Lieber’s great success was to establish a new functional basis for Union treatment of Confederate irregulars, one that the Confederacy came to accept, if only grudgingly. Lieber’s approach treated many of the partisan rangers commissioned under the April 1862 Confederate legislation as legitimate soldiers, but distinguished those who fought without outward badges of identification, without organized command structures, or without adherence to the basic laws of war.
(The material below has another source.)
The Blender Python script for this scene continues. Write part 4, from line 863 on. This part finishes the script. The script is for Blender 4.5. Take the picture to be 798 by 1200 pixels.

Abraham Lincoln shared Lieber’s tough humanitarianism. He tacitly approved the policy of death sentences for guerrillas, a policy that was discussed in the cabinet. Yet time and again he commuted such sentences to imprisonment at hard labor for the duration of the war. Aggressive soldiers sometimes arranged for summary executions precisely to avoid the lengthy delays that inevitably accompanied Lincoln’s formal military commissions process.

IN FRANCIS LIEBER’S study on 34th Street in New York (just steps from where the Empire State Building now stands), a tablet on the mantelpiece displayed the names of every soldier who had fought at Fort Donelson in his son Hamilton’s 9th Illinois. With the 9th Illinois looking down on him, Lieber’s message to Halleck and Sumner and Lincoln—indeed, to virtually anyone who would listen—never varied. Lieber encouraged Lincoln and his administration to wage what Clausewitz had described as “war in earnest.” Such a war eschewed many of the constraints of limited eighteenth-century warfare, for too often those constraints seemed to Lieber to have little application to the great struggle of North and South for the future of civilization in North America. War, as Lieber saw it, was no trifling matter to be constrained by mawkish social conventions. It was the forward motion of civilization. “Blood,” he wrote Halleck, “is occasionally the rich dew of history.”

What made the Civil War an epochal event in Western history, according to Lieber, was what he saw as its underlying cause. The war pitted a free people against slavery. As summer turned into fall in 1862, slavery took center stage in the war. Lincoln and Stanton and Halleck would soon require answers to the new set of problems that Emancipation raised.